Task objective: Repeat the lines of the data that follow, please, starting at the first and stopping after the one with "stem with peeling".
----------
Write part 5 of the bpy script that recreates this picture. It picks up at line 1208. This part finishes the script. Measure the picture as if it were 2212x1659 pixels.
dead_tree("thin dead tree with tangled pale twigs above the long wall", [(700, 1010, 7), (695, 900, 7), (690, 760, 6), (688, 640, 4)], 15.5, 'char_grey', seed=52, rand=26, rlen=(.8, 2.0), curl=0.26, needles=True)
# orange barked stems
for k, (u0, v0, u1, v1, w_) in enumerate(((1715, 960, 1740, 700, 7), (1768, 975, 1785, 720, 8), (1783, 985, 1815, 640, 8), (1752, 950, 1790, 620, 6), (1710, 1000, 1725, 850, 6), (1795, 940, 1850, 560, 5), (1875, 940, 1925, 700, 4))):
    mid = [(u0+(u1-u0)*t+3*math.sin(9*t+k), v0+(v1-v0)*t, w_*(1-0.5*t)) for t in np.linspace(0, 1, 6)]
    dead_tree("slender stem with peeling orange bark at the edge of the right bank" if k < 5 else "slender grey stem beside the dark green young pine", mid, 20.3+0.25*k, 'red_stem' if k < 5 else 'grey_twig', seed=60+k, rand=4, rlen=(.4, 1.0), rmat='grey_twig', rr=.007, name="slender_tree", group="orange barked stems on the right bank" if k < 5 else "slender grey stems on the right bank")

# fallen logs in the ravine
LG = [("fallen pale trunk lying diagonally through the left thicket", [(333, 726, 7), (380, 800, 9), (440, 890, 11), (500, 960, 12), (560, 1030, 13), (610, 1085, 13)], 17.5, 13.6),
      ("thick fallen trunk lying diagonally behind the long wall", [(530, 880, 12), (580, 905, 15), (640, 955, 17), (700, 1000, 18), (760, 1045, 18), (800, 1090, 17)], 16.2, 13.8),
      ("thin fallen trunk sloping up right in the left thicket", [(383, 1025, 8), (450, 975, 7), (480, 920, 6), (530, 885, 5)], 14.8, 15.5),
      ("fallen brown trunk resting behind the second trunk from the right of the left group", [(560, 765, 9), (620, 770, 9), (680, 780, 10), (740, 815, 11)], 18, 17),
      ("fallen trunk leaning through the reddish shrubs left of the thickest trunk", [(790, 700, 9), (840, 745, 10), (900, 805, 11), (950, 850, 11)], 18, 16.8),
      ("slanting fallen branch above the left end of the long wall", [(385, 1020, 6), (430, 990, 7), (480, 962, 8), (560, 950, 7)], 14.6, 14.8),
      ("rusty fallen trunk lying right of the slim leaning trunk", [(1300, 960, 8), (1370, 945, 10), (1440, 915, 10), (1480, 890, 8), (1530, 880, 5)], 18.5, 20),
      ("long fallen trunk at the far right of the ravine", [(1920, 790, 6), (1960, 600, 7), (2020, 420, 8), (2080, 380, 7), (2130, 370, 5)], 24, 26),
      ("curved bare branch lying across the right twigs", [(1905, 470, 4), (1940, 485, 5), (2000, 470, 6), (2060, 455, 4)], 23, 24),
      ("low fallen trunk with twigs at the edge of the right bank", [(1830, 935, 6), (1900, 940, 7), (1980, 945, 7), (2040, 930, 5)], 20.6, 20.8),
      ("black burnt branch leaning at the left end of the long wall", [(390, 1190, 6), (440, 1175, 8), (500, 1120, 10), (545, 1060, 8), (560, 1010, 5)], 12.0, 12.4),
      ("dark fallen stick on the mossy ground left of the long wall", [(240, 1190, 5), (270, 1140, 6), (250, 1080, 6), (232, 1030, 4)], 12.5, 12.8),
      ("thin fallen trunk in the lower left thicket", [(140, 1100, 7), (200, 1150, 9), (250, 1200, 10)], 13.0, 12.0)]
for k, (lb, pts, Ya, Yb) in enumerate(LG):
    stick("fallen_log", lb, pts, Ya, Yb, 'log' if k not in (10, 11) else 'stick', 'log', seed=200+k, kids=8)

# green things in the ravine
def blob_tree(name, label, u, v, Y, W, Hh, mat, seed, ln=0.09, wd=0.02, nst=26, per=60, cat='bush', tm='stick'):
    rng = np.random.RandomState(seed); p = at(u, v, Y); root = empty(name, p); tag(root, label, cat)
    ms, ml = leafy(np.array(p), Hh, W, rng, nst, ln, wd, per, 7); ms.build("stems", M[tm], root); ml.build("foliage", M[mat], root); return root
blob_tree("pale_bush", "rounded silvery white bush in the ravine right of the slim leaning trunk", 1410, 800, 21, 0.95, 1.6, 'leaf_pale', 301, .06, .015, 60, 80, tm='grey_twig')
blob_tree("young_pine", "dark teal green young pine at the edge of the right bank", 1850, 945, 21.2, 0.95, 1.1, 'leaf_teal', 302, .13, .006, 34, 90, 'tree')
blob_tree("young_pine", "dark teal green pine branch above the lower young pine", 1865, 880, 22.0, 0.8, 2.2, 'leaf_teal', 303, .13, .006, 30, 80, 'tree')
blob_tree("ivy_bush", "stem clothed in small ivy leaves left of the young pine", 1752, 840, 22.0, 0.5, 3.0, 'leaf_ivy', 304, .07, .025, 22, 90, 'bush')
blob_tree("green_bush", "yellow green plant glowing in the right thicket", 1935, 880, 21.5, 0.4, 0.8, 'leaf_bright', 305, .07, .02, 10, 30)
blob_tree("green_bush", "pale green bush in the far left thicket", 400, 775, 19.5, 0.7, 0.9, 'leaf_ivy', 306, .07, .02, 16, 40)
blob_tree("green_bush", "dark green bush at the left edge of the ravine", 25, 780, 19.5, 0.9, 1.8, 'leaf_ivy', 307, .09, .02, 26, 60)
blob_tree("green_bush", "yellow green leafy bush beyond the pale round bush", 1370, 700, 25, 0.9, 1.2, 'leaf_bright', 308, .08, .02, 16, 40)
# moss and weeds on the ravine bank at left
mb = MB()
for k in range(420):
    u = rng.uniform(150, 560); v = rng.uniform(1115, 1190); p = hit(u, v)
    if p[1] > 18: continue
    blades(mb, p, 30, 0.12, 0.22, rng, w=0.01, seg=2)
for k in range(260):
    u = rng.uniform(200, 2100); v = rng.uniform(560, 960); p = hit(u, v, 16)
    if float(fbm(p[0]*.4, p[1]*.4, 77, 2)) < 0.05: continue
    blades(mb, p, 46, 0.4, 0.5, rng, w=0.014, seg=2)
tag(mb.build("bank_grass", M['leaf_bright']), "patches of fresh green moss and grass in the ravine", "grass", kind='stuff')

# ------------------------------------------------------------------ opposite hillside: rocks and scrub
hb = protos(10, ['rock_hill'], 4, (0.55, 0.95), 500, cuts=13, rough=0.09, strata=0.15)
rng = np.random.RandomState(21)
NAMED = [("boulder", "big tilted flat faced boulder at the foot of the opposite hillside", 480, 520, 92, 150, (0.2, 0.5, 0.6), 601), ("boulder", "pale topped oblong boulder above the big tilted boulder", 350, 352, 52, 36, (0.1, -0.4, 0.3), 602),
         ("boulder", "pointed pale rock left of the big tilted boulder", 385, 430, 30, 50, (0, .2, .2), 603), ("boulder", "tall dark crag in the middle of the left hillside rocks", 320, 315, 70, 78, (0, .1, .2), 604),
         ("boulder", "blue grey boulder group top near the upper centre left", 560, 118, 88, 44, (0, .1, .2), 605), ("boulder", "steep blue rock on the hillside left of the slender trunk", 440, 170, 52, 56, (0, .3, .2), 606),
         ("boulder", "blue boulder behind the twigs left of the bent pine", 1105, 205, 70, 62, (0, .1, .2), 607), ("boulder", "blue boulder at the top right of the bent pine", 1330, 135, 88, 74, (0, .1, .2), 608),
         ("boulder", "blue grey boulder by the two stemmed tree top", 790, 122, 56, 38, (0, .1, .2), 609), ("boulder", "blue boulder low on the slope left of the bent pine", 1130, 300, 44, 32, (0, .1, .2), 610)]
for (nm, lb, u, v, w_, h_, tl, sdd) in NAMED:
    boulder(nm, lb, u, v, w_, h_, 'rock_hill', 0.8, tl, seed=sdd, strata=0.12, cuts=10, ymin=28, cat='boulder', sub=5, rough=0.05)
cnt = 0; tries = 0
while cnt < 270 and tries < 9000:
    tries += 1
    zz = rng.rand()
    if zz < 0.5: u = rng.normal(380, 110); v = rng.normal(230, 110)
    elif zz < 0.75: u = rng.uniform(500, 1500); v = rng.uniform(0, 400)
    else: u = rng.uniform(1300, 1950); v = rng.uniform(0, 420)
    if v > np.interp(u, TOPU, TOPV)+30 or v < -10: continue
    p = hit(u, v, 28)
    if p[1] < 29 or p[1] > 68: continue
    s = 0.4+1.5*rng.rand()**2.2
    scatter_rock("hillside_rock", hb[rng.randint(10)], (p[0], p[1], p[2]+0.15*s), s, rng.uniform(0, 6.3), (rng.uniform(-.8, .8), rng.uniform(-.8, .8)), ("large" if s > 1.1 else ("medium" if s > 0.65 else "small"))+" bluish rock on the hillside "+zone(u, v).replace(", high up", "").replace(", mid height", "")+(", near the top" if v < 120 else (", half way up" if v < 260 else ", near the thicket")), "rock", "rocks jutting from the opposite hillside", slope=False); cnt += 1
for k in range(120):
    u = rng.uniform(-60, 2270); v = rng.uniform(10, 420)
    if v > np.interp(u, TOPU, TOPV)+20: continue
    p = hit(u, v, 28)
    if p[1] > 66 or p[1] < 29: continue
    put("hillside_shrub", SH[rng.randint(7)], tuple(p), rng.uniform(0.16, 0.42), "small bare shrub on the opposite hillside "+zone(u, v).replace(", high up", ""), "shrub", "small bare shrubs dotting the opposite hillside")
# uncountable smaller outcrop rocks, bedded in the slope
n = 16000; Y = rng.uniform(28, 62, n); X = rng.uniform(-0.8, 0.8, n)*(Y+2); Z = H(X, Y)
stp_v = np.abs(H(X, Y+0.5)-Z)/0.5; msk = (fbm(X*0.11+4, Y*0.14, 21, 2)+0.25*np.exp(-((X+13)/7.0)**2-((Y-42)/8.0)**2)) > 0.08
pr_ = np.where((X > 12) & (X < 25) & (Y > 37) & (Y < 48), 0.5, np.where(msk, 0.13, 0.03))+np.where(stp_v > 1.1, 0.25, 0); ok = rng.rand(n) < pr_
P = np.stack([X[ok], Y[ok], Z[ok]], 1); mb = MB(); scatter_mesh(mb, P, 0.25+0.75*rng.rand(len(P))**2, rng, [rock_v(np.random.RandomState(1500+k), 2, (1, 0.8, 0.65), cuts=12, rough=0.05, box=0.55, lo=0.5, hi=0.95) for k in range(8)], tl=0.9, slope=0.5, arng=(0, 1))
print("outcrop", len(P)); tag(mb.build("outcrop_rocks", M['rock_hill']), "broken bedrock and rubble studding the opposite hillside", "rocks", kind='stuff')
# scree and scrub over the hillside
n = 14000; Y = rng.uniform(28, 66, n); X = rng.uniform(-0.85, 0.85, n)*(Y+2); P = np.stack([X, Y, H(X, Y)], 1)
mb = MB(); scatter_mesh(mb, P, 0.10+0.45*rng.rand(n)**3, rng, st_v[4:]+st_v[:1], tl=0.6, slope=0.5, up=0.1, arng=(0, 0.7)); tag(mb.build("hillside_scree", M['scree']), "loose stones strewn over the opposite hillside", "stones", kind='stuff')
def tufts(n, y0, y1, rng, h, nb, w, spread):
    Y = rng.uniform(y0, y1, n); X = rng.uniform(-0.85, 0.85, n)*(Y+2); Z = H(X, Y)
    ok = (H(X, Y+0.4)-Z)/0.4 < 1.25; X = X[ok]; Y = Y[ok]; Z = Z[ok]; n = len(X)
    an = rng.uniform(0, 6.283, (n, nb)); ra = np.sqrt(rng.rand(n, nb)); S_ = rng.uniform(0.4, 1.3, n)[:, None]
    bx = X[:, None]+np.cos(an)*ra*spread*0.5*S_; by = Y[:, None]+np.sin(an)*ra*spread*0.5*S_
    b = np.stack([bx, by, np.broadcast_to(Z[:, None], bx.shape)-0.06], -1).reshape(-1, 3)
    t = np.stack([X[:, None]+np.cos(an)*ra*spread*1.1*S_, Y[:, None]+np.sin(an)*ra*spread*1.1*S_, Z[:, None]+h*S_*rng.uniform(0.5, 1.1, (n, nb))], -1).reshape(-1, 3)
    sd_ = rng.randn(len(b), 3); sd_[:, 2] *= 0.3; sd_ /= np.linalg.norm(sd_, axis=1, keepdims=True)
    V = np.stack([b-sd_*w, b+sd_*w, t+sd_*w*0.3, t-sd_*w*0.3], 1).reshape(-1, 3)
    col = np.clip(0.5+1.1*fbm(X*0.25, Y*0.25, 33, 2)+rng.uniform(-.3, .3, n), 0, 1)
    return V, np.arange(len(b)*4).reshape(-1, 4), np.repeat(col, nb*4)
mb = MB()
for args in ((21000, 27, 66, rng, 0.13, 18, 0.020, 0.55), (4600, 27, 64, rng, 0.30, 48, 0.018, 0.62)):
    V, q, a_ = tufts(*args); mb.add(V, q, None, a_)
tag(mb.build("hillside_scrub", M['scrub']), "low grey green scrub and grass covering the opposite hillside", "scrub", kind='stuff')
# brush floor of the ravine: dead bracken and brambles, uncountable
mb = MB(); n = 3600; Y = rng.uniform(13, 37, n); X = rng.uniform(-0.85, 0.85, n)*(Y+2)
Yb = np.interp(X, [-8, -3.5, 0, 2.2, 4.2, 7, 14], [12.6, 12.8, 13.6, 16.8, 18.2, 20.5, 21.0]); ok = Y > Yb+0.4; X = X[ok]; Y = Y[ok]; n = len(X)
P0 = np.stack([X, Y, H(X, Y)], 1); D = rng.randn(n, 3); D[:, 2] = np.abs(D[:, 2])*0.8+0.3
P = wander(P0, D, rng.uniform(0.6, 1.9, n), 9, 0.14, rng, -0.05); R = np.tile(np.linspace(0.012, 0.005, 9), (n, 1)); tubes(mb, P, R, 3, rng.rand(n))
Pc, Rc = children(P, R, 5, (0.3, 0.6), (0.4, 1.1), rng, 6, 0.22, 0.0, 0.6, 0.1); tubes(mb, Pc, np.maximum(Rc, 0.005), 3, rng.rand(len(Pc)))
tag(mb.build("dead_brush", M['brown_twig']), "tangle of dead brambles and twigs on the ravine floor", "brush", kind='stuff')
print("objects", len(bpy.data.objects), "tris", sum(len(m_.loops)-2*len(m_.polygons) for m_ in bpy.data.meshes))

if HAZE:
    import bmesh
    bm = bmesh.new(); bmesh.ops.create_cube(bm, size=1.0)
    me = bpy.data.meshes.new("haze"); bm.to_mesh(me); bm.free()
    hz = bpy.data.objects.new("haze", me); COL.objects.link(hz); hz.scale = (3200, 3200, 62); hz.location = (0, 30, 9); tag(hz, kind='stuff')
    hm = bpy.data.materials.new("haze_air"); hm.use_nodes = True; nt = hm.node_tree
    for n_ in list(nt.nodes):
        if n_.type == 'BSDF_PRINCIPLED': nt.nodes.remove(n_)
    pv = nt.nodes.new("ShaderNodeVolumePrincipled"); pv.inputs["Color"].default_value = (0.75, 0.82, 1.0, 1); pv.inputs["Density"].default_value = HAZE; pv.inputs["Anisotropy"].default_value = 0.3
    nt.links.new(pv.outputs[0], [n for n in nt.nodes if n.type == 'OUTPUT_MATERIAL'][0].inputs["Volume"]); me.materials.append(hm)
----------
Complete answer:
Write part 5 of the bpy script that recreates this picture. It picks up at line 1208. This part finishes the script. Measure the picture as if it were 2212x1659 pixels.
dead_tree("thin dead tree with tangled pale twigs above the long wall", [(700, 1010, 7), (695, 900, 7), (690, 760, 6), (688, 640, 4)], 15.5, 'char_grey', seed=52, rand=26, rlen=(.8, 2.0), curl=0.26, needles=True)
# orange barked stems
for k, (u0, v0, u1, v1, w_) in enumerate(((1715, 960, 1740, 700, 7), (1768, 975, 1785, 720, 8), (1783, 985, 1815, 640, 8), (1752, 950, 1790, 620, 6), (1710, 1000, 1725, 850, 6), (1795, 940, 1850, 560, 5), (1875, 940, 1925, 700, 4))):
    mid = [(u0+(u1-u0)*t+3*math.sin(9*t+k), v0+(v1-v0)*t, w_*(1-0.5*t)) for t in np.linspace(0, 1, 6)]
    dead_tree("slender stem with peeling orange bark at the edge of the right bank" if k < 5 else "slender grey stem beside the dark green young pine", mid, 20.3+0.25*k, 'red_stem' if k < 5 else 'grey_twig', seed=60+k, rand=4, rlen=(.4, 1.0), rmat='grey_twig', rr=.007, name="slender_tree", group="orange barked stems on the right bank" if k < 5 else "slender grey stems on the right bank")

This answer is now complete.